Fulton DA investigating Trump asks FBI for help, cites concerns

The top prosecutor in Atlanta is looking into possible interference by former President Donald Trump into Georgia’s 2020 election results, a probe that includes a request for federal help to keep the inquiry moving despite the acknowledgment that the lingering questions may never be fully answered.

“Much of the information needed for the investigation may be out of our reach,” Fulton County District Attorney Fani Willis said in a statement released Wednesday. She acknowledged a similar investigation by the secretary of state “is equivalent to a contractor gathering the tools they need before starting a construction project.”

Willis’ statement is curious both for what she revealed and what she didn’t. She said Georgia’s secretary of state recently referred an investigation of Trump’s efforts to influence the state’s election results to her office, and that she, in turn, requested a special grand jury last month.

Secretary of State Brad Raffensperger did indeed send Willis a criminal referral letter last week that asked her to look into allegations that Trump tried to subvert the state’s election results. The investigation will include allegations that Trump’s actions violated state law by pressuring Raffensperger, a fellow Republican, to “find” enough votes to overturn Joe Biden’s victory in the state, which was officially certified in November.

Willis’ request for federal assistance to continue the investigation was made clear in a weekend letter she sent to Georgia’s congressional delegation.

Prosecutors in Manhattan mounted a wide-ranging investigation of Trump in the latter years of his presidency concerning possible financial irregularities at the Trump Organization and whether Trump paid taxes, among other matters. But no charges have been brought against him, and it’s unclear what – if any – charges Willis could bring were she to determine Trump committed a crime.

Raffensperger’s office began its own investigation of the former president after Trump urged him in a phone call last January to “find” the votes necessary to flip Georgia’s election results.

In a call to Raffensperger after the November election, Trump repeatedly argued that the secretary of state could change the certified results. Raffensperger pushed back, saying that Biden’s roughly 12,000-vote victory was fair and accurate.

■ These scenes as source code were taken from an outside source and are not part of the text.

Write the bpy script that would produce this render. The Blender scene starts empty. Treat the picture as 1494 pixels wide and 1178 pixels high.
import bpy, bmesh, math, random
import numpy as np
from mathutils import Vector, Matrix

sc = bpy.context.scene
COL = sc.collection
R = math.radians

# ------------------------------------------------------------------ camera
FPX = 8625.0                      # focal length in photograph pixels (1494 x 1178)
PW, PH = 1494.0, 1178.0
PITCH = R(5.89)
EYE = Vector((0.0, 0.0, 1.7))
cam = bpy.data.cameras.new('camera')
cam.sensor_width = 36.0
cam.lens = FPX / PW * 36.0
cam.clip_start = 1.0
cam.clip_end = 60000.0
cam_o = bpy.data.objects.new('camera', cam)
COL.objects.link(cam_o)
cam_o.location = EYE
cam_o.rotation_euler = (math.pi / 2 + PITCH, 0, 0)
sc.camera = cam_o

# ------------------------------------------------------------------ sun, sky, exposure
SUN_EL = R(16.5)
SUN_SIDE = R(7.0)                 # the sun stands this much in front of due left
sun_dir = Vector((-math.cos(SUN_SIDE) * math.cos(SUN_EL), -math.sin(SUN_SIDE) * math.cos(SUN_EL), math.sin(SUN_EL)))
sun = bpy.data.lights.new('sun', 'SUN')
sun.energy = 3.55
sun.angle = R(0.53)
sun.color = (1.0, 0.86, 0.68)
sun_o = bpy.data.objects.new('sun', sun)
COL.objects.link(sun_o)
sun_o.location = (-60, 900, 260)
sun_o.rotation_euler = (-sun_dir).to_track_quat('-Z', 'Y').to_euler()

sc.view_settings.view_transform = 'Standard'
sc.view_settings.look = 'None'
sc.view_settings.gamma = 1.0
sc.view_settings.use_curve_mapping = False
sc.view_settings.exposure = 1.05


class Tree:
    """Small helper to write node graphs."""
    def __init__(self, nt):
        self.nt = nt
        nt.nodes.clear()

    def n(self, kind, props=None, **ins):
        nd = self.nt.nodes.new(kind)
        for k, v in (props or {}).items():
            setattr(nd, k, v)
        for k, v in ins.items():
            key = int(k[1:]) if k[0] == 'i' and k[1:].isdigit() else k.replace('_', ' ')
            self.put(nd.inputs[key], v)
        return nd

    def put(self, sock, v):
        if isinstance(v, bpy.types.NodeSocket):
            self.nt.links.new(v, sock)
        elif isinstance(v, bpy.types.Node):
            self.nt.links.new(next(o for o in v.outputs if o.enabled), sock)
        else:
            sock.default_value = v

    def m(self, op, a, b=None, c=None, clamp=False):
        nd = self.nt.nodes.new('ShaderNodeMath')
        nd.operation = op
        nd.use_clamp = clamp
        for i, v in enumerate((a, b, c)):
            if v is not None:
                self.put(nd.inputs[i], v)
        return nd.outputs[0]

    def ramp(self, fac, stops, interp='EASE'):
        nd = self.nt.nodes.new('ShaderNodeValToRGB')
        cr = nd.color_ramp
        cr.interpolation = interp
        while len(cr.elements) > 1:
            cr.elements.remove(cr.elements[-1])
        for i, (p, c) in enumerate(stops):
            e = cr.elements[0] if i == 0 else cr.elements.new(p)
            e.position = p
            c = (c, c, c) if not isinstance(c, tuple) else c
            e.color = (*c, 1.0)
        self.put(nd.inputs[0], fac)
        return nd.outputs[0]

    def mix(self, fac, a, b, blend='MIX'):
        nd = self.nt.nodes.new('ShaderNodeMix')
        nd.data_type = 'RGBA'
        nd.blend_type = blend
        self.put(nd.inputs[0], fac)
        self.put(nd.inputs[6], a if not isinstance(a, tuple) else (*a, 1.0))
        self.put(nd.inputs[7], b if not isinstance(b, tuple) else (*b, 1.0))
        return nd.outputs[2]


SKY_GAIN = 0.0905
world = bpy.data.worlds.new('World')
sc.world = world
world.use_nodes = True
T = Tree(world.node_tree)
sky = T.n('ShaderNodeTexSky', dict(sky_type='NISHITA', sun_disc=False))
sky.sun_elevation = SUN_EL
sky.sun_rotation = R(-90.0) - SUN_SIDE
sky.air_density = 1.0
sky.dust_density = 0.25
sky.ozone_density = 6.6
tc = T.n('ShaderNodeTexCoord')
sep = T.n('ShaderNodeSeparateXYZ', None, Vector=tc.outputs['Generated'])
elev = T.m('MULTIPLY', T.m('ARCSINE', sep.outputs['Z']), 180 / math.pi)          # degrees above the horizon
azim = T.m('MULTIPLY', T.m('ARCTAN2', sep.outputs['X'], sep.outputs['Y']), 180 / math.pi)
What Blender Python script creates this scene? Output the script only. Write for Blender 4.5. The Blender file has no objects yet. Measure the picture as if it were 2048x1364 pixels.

Trump’s call to Raffensperger came after he repeatedly and falsely claimed that he had lost Georgia because of widespread voter fraud. Election officials across the country, including Trump’s attorney general, said there was no evidence of fraud on a scale that would change the outcome.

The Fulton County district attorney is one of several U.S.-based prosecutors who are scrutinizing Trump’s actions over the years, alongside those in New York, Manhattan, and possibly Washington, D.C.